Mellinger: Forty years later, Royals Academy lives on in memories

From Sam Mellinger at the Kansas City Star on August 2, 2014:

The truth is, if [Ewing Kauffman] knew more about baseball he may not have bought the Royals. This was back in the days before free agency. The Royals could add players through trades, but new teams never have much to trade. By definition, the expansion draft is full of players not good enough to be on other teams. Kauffman wanted to build a strong farm system, but he knew that would take years.

“What I didn’t realize when I bought this team,” he told a man named Bill Harrison, an eye doctor who would come to work for him, “is that I’d have 40 has-beens on the team. Guys nobody else wants. I have to find a better way.”
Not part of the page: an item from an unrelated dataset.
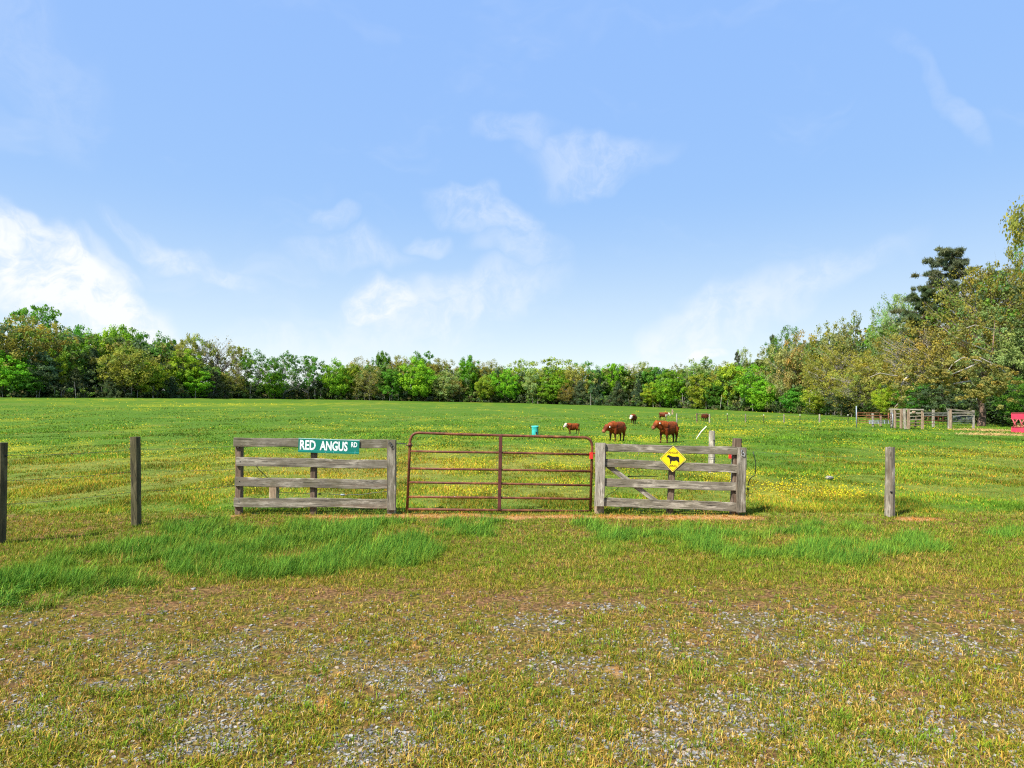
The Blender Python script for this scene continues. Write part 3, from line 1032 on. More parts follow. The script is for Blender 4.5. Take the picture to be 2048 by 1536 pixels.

Necessity is the mother of invention, they say, so Kauffman challenged his baseball people to come up with something else. Another way, aside from the draft, to build his team into a winner. They brainstormed, and while it’s probably not right to give any one man complete credit for the idea, many involved at the time go back to Syd Thrift, who was then in the scouting department.

The idea was simple but radical for a baseball establishment that liked its norms and customs. The Royals would go searching for young men who were long on athleticism but overlooked by baseball because of their raw skills. If you could gather together the country’s best athletes who weren’t playing professional basketball or football, surely there’d be a potential baseball star in there if given the right coaching.